Уже в 1922 году, незадолго до высылки на «философском пароходе», социолог Питирим Сорокин называет одной из главных причин катастрофы 1917‐го и предпосылкой возрождения интеллигенции нормальный быт и «здоровую семью». Авторы «Вех» сравнивают нашу развращенную рукоблудием, горничными и публичными домами, немощную физически и морально интеллигентскую молодежь с мускулистыми морально устойчивыми англичанами, где «„интеллигенция“ есть, прежде всего, и физический оплот расы: она дает крепкие, могучие человеческие экземпляры», а также с прилежными французами и пошловатыми, но цивильными немцами. В нашем случае, согласно «Вехам», интеллектуальная и материальная солидность заменялась идейным «горением», а социальную ткань интеллигенции разъедали те самые конфликты отцов и детей.
Идя по той же сравнительной лыжне вслед за «Вехами», я уже согласился, что студенческая социализация у нас действительно носила специфические черты. В остальном, однако, мерещащиеся в начале XX века непреодолимые пропасти скорее следует приписать полемическому запалу. Не знаю, как у мускулистых англичан обстояло дело с горничными и прочими излишествами, но уже механизмы самовоспроизводства, распространенность в России интеллигентских традиций свидетельствуют о неоднозначности противопоставлений «у нас – у них». Сети родственных связей, создание династий как «твердого ядра» интеллигенции характерно, пусть и с различной интенсивностью, для всех четырех рассматриваемых стран.

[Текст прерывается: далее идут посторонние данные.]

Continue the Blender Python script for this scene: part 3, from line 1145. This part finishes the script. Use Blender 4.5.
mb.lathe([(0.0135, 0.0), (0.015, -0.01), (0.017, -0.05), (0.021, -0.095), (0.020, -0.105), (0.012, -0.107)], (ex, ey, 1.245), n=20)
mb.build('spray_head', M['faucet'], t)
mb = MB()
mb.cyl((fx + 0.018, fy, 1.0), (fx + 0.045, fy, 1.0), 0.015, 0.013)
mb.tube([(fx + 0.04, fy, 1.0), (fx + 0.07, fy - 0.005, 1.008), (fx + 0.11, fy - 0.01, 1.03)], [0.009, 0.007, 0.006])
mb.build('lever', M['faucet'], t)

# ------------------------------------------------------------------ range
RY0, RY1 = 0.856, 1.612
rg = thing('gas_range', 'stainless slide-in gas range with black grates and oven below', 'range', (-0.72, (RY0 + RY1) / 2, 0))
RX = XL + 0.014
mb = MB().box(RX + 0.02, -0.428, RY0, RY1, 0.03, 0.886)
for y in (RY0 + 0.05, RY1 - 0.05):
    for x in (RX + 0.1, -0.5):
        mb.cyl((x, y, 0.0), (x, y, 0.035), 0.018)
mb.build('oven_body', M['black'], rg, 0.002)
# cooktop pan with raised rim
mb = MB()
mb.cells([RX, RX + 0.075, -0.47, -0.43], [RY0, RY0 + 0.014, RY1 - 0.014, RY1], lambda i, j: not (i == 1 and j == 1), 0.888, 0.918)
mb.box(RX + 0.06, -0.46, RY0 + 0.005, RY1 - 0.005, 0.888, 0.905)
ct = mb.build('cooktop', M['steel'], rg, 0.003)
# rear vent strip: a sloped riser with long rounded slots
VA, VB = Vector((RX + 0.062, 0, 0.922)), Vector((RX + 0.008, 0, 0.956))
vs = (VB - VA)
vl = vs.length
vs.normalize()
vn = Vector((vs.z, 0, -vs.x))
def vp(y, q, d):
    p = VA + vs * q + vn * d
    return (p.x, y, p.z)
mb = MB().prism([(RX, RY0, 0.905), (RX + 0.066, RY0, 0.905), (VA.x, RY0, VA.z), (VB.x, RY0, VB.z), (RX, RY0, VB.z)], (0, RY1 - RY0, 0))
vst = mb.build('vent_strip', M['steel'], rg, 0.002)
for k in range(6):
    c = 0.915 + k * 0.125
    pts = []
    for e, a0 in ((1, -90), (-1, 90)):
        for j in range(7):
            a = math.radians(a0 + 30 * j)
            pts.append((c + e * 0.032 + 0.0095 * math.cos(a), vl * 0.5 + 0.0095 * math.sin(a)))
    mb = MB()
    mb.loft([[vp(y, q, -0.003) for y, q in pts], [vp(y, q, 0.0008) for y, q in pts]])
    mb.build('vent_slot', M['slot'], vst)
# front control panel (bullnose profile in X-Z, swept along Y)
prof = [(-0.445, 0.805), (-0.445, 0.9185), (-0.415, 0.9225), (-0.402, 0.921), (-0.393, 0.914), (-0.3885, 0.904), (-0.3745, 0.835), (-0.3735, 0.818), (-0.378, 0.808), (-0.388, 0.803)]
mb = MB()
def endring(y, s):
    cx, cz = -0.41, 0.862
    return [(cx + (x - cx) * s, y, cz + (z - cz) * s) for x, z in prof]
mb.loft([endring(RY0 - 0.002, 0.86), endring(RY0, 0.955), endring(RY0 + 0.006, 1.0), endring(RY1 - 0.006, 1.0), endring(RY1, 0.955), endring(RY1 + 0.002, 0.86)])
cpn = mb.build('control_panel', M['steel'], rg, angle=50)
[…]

Во всех наших национальных версиях самовоспроизводство интеллигенции обеспечивалось большим процентом «внутрисословных» браков, особенно характерных для университетского академического мира. Высокий коэффициент родства объяснялся тут в том числе карьерными стратегиями: обычной практикой по всей Европе было, когда на дочери профессора, своего научного патрона, женился молодой ученый, приват-доцент, что служило естественным трамплином его дальнейшей карьеры и средством к первоначальному накоплению культурного капитала.